Elliott Wave Update ~ 2 May 2012

Key support was backtested today and held so far.
CMG's chart is pretty mature.
China is aligning up for its wave C of (2):
NYAD count is still looking good.
6 month yields.  You can better believe that eventually rising mortgage rates (10 year not shown here) will spur lower house prices.  Anyone who says housing has bottomed has not considered what an effect of a 6-8% (or eventually more) mortgage rate will do to crush demand for high priced houses. After all, not many even have 20% down money.  Rising mortgage rates will not play well in a declining social mood. It may have worked in the run-up to the housing bubble peak, but probably not again.
GDOW may have put in its (b) wave low. Again, like the US markets, China, CMG, etc, one more spurt (c) to fulfill the wave count would be ideal.
Technically, its a very dangerous market at the moment. There does not exist neither excess bearishness nor bullishness.   (Yes it takes bulls to make a bull market yes?)

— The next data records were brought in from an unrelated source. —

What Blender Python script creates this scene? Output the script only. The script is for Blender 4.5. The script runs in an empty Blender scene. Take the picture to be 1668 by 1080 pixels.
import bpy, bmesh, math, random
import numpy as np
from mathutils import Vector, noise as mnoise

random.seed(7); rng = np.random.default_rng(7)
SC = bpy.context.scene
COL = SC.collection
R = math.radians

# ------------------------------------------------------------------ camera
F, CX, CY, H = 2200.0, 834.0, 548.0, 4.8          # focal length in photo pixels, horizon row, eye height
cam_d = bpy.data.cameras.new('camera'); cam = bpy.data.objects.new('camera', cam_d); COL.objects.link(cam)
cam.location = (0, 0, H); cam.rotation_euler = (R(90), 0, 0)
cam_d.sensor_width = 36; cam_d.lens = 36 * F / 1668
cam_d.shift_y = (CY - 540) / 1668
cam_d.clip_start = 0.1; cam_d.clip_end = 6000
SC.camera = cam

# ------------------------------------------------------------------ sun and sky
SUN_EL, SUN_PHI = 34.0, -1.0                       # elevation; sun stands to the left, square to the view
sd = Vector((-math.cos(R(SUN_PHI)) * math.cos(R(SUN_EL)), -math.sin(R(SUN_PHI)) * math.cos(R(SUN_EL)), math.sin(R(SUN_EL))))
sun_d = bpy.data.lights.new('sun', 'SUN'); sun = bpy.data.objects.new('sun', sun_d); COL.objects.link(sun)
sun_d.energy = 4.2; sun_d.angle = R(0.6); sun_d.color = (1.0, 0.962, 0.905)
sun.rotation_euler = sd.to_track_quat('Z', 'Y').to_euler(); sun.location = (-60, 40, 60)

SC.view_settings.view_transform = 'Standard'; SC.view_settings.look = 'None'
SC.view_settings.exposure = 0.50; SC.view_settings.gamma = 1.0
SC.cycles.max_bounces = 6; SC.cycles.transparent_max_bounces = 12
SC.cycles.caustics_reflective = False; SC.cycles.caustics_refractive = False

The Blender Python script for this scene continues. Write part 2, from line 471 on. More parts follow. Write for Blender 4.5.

There are glaring weekly and even monthly negative divergences and total volume is dropping as predicted. Running on fumes and potentially near the end of a multi-year and even multi-decade wave count for the NYAD line, stocks are not cheap despite what Greenspan says. Incidentally I agree with Mish's contrarian call 

However with that said, most of the charts above would count "ideal" if they all had one more wave up. In the SPX, Wilshire, and Industrials, it would be wave (v) of [v] of C of (Y) of P[2].  On the GDOW it would be a counter-trend (c) wave of [ii].  Even the one stock chart - CMG - would look good with a final spurt.

Prices are holding support so far and the former breakdown zone of 1388-1391 SPX has now been backtested a few times.  Lets see where we go from here.